Task prompt
The line containing "from mathutils.bvhtree import BVHTree" marks the end: extract everything from the first line of the data through that line, exactly, with no pictures.

Material shown
········

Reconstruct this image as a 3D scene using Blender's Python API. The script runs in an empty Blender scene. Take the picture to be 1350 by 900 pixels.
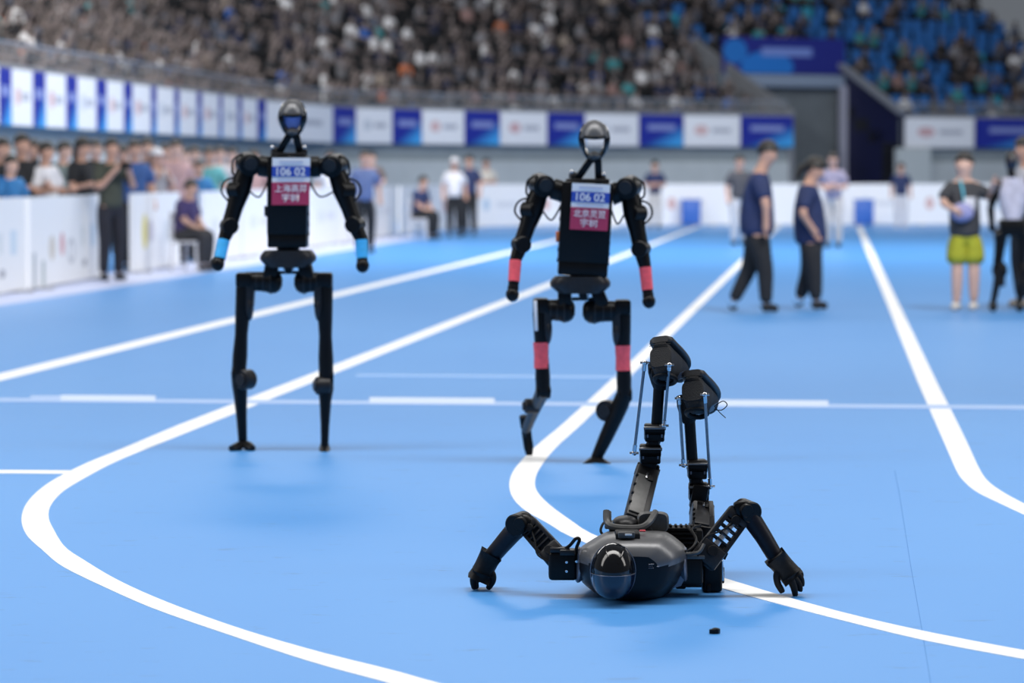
import bpy, bmesh, math, random
from mathutils import Vector, Matrix
from mathutils.bvhtree import BVHTree

random.seed(7)
SC = bpy.context.scene
COL = SC.collection
# ------------------------------------------------------------------ camera, world, lights, exposure
FPX, CXP, CYP, HORIZON, CAMH = 4200.0, 675.0, 450.0, 227.0, 1.43
PITCH = math.atan((CYP - HORIZON) / FPX)
cam_d = bpy.data.cameras.new('camera')
cam = bpy.data.objects.new('camera', cam_d)
COL.objects.link(cam)
cam.location = (0, 0, CAMH)
cam.rotation_euler = (math.pi / 2 - PITCH, 0, 0)
cam_d.sensor_width = 36.0
cam_d.lens = FPX / 1350.0 * 36.0
cam_d.clip_end = 600
cam_d.dof.use_dof = True
cam_d.dof.focus_distance = 11.1
cam_d.dof.aperture_fstop = 3.0
SC.camera = cam

world = bpy.data.worlds.new('hall_air')
SC.world = world
world.use_nodes = True
world.node_tree.nodes['Background'].inputs[0].default_value = (0.80, 0.88, 1.0, 1)
world.node_tree.nodes['Background'].inputs[1].default_value = 0.16

def area(name, loc, size, power, target, color=(1, 1, 1), spread=math.pi):
    d = bpy.data.lights.new(name, 'AREA')
    d.shape = 'RECTANGLE'; d.size, d.size_y = size
    d.energy = power; d.color = color; d.spread = spread
    o = bpy.data.objects.new(name, d)
    COL.objects.link(o)
    o.location = loc
    o.rotation_euler = (Vector(target) - Vector(loc)).to_track_quat('-Z', 'Y').to_euler()
    return o

# two continuous lamp strips hung under the roof along the track, and floodlights for the stands
for x in (-10, 10):
    area('hall_lamp_strip', (x, 12, 16), (5.5, 46), 4300, (x * .55, 12.5, 0), (1.0, 0.98, 0.95))
    area('hall_lamp_strip', (x, 54, 16), (5.5, 46), 6200, (x * .5, 56, 0), (1.0, 0.98, 0.95))
    area('stand_lamp', (x * 1.5, 72, 20), (3, 3), 1700, (x * .6, 106, 2.5), (.95, .97, 1), math.radians(120))
area('stand_lamp', (6, 45, 20), (3, 3), 950, (-12, 72, 2.5), (1, .98, .97), math.radians(100))
area('stand_lamp', (8, 20, 18), (3, 3), 1500, (-7, 44, 1.0), (1, .98, .95), math.radians(100))

vs = SC.view_settings
vs.view_transform = 'Standard'; vs.look = 'None'; vs.gamma = 1.0; vs.use_curve_mapping = False
vs.exposure = 0.0

# ------------------------------------------------------------------ pixel <-> place survey helpers
_c, _s = math.cos(PITCH), math.sin(PITCH)
def ray(px, py):
    a, b = (px - CXP) / FPX, (CYP - py) / FPX
    return Vector((a, _c + b * _s, -_s + b * _c))
def P(px, py, Y):
    r = ray(px, py)
    t = Y / r.y
    return Vector((r.x * t, Y, CAMH + r.z * t))
def G(px, py, z=0.0):
    r = ray(px, py)
    t = (z - CAMH) / r.z
    return Vector((r.x * t, r.y * t, z))

# ------------------------------------------------------------------ materials
def nodes_of(name):
    m = bpy.data.materials.new(name)
    m.use_nodes = True
    nt = m.node_tree
    return m, nt, nt.nodes['Principled BSDF']
def mat(name, col, rough=.5, metal=0.0, var=0.0, scale=20.0, spec=.5, coat=0.0, bump=0.0):
    m, nt, b = nodes_of(name)
    b.inputs['Base Color'].default_value = (*col, 1)
    b.inputs['Roughness'].default_value = rough
    b.inputs['Metallic'].default_value = metal
    b.inputs['Specular IOR Level'].default_value = spec
    b.inputs['Coat Weight'].default_value = coat
    if var > 0 or bump > 0:
        tc = nt.nodes.new('ShaderNodeTexCoord'); n = nt.nodes.new('ShaderNodeTexNoise')
        n.inputs['Scale'].default_value = scale; n.inputs['Detail'].default_value = 3
        nt.links.new(tc.outputs['Object'], n.inputs['Vector'])
        if var > 0:
            r = nt.nodes.new('ShaderNodeValToRGB')
            r.color_ramp.elements[0].position = .3; r.color_ramp.elements[1].position = .7
            r.color_ramp.elements[0].color = (*[max(0, c * (1 - var)) for c in col], 1)
            r.color_ramp.elements[1].color = (*[min(1, c * (1 + var)) for c in col], 1)
            nt.links.new(n.outputs['Fac'], r.inputs[0]); nt.links.new(r.outputs[0], b.inputs['Base Color'])
        if bump > 0:
            bp = nt.nodes.new('ShaderNodeBump'); bp.inputs['Strength'].default_value = bump; bp.inputs['Distance'].default_value = .01
            nt.links.new(n.outputs['Fac'], bp.inputs['Height']); nt.links.new(bp.outputs[0], b.inputs['Normal'])
    return m

def print_mat(name, base, shapes, rough=.6, gradient=None):
    """flat print on a panel: soft ellipses/rectangles laid over a base colour in the panel's UV"""
    m, nt, b = nodes_of(name)
    b.inputs['Roughness'].default_value = rough
    uv = nt.nodes.new('ShaderNodeTexCoord'); sep = nt.nodes.new('ShaderNodeSeparateXYZ')
    nt.links.new(uv.outputs['UV'], sep.inputs[0])
    def math_(op, a, c=None, clamp=False):
        n = nt.nodes.new('ShaderNodeMath'); n.operation = op; n.use_clamp = clamp
        for i, v in enumerate((a, c)):
            if v is None: continue
            if isinstance(v, (int, float)): n.inputs[i].default_value = v
            else: nt.links.new(v, n.inputs[i])
        return n.outputs[0]
    U, V = sep.outputs[0], sep.outputs[1]
    rgb = nt.nodes.new('ShaderNodeRGB'); rgb.outputs[0].default_value = (*base, 1)
    cur = rgb.outputs[0]
    def over(cur, mask, col):
        mx = nt.nodes.new('ShaderNodeMix'); mx.data_type = 'RGBA'
        nt.links.new(mask, mx.inputs[0]); nt.links.new(cur, mx.inputs[6]); mx.inputs[7].default_value = (*col, 1)
        return mx.outputs[2]
    if gradient:
        (a, c, off, col) = gradient      # linear: a*u + c*v + off
        mk = math_('ADD', math_('MULTIPLY', U, a), math_('MULTIPLY', V, c))
        cur = over(cur, math_('ADD', mk, off, True), col)
    for kind, cx, cy, rx, ry, col in shapes:
        du, dv = math_('DIVIDE', math_('SUBTRACT', U, cx), rx), math_('DIVIDE', math_('SUBTRACT', V, cy), ry)
        if kind == 'e':
            d = math_('ADD', math_('MULTIPLY', du, du), math_('MULTIPLY', dv, dv))
        else:
            d = math_('MAXIMUM', math_('ABSOLUTE', du), math_('ABSOLUTE', dv))
        cur = over(cur, math_('MULTIPLY', math_('SUBTRACT', 1.0, d), 8.0, True), col)
    nt.links.new(cur, b.inputs['Base Color'])
    return m

M = {}
M['black'] = mat('black_plastic', (.0035, .0035, .0040), .36, var=.25, scale=60, spec=.2)
M['gloss'] = mat('black_gloss', (.003, .003, .004), .10, spec=.4, coat=.25)
M['matte'] = mat('black_matte', (.005, .005, .006), .6, var=.3, scale=90, bump=.15, spec=.25)
M['dark'] = mat('dark_grey_metal', (.018, .018, .020), .40, metal=.2, var=.2, scale=50, spec=.35)
M['grey'] = mat('mid_grey_metal', (.082, .082, .082), .45, metal=.2, var=.15, scale=50)
M['shell'] = mat('graphite_shell', (.005, .005, .007), .38, metal=.0, spec=.2, var=.08, scale=15)
M['satin'] = mat('lit_grey_shell', (.125, .127, .134), .36, metal=.45, var=.06, scale=15)  # paler than the graphite shell: overhead light painted into the grey
M['visor'] = mat('visor_blue_black', (.003, .006, .022), .10, coat=.3)
M['chrome'] = mat('bright_steel', (.62, .63, .66), .22, metal=1.0)
M['steel'] = mat('brushed_steel', (.23, .24, .26), .3, metal=.9, var=.1, scale=80)
M['trim'] = mat('pale_trim', (.16, .17, .21), .35, metal=.4)
M['navyarm'] = mat('dark_navy_sleeve', (.006, .006, .011), .45, var=.2, scale=70, spec=.24)
M['rubber'] = mat('shoe_rubber', (.016, .016, .018), .5, var=.2, scale=120)
M['cloth'] = mat('shoe_fabric', (.007, .007, .008), .75, var=.4, scale=260, bump=.4)
M['white'] = mat('white_print', (.80, .81, .84), .55)
M['bluepaper'] = mat('bib_blue', (.025, .07, .42), .5)
M['fineprint'] = mat('pale_blue_print', (.50, .55, .70), .6)
M['redpaper'] = mat('bib_red', (.44, .035, .10), .5)
M['cyantape'] = mat('cyan_tape', (.06, .48, .90), .5, var=.12, scale=40)
M['redtape'] = mat('coral_red_tape', (.88, .10, .125), .5, var=.12, scale=40)
M['orange'] = mat('orange_plug', (.7, .18, .05), .5)
M['faceblue'] = mat('violet_blue_face', (.36, .39, .84), .3)
M['ledwhite'] = mat('white_led_cover', (.9, .9, .9), .3)
M['skin'] = mat('skin', (.52, .30, .22), .55, var=.08, scale=30)
M['skin2'] = mat('skin_pale', (.60, .38, .30), .55, var=.08, scale=30)
M['hair'] = mat('black_hair', (.012, .010, .009), .5, var=.4, scale=150, bump=.3)
M['eye'] = mat('dark_eye', (.02, .015, .012), .2)

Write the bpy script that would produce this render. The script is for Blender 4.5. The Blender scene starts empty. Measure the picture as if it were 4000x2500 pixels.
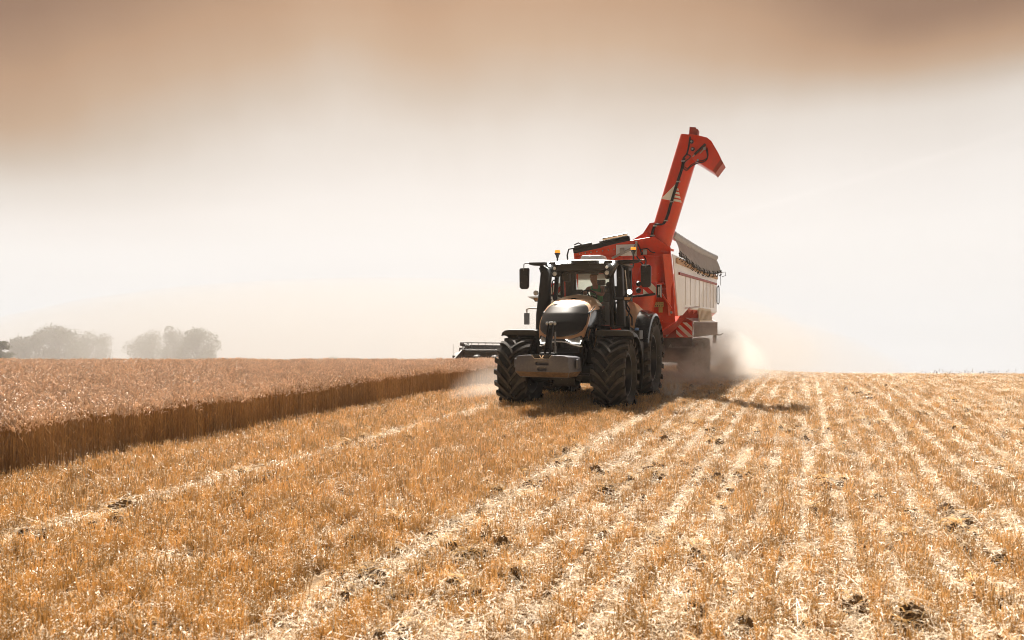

········

The solution
Reconstruct this image as a 3D scene using Blender's Python API. The script runs in an empty Blender scene. Take the picture to be 1350 by 900 pixels.
import bpy, bmesh, math, random
from mathutils import Vector, Matrix
from mathutils.bvhtree import BVHTree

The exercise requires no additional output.